Linda Thomsen, the SEC’s enforcement director, said the agency needs to improve its internal processes for pursuing cases. She said the agency also needs authority to regulate parts of the financial system that escape oversight and needs funding to carry out more investigations.
"While we always do our utmost to do more with less, if we had more resources, we could clearly do more,” Thomsen said in testimony prepared for a Senate Banking Committee hearing. The hearing is Congress’ first opportunity to question federal regulators about the Madoff scandal.
Even as that hearing was going on, federal authorities were accusing the owner of a New York investment firm of running a smaller but still devastating $370 million Ponzi scheme, luring in clients with promises of astronomical returns while secretly blowing tens of millions of dollars on bad trades and conspicuous spending.
Granted, there are certainly going to be some Americans that are willing to fall for these "Ponzi schemes." But with eight years of the Bush administration's deregulation of the financial industry, and the GOP's mantra that the free market will regulate the financial industry itself, has introduced such corruption and greed into the free market. It is not just the Ponzi schemes here--look at the speculation of collateralized debt obligations, based on over-valued subprime housing mortgages, that Wall Street banks were buying and selling, and how the subprime mortgage crash have nearly forced Wall Street to nearly go into bankruptcy. This is a near bankruptcy that the American taxpayer is holding the bag as they bail out Wall Street.

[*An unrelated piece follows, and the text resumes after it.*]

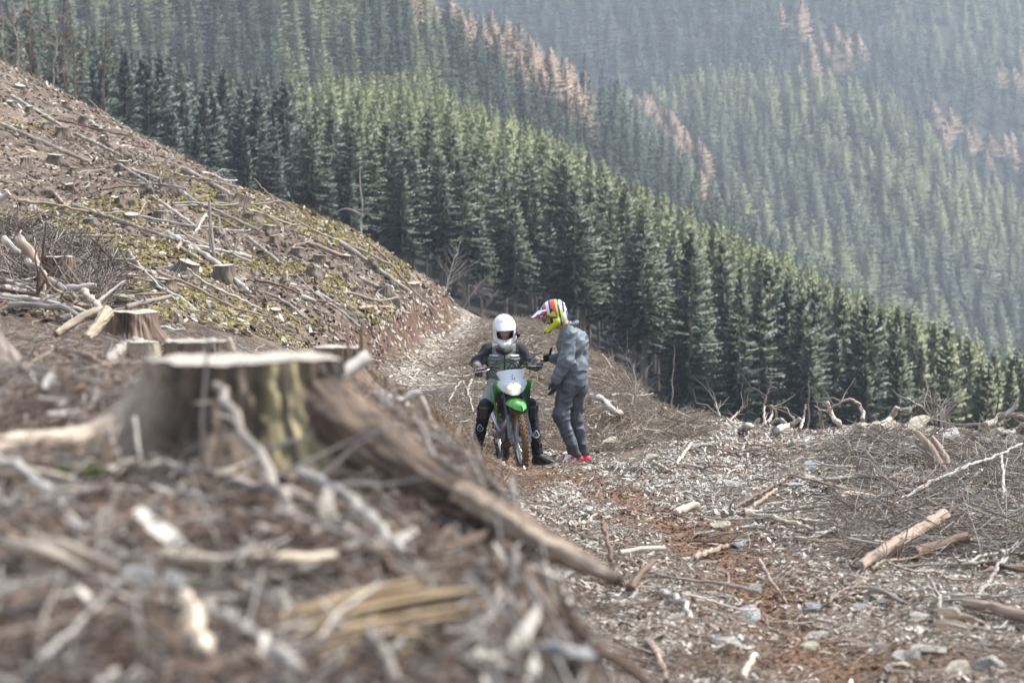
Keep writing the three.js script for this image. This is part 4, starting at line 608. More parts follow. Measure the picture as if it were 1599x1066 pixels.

The economic news just keeps getting gloomier. I don't know if Obama's stimulus plan will work, or not, but something has to be done to fix the serious problems this U.S. economy now faces. There are serious problems with the housing market, the increasing number of Americans losing their homes, the high supply of foreclosed homes in the market along with the construction of new homes in a deep freeze. There is the wreak of the financial market, with Wall Street banks getting billions of government bailout money to do as they please, and not to help struggling American homeowners to stay in their homes. There is the huge number of job losses by companies struggling to cut production against falling demand, with those same unemployed Americans cutting back on their own spending and revealing a very pessimistic consumer confidence. We are going to be in for a very rough year.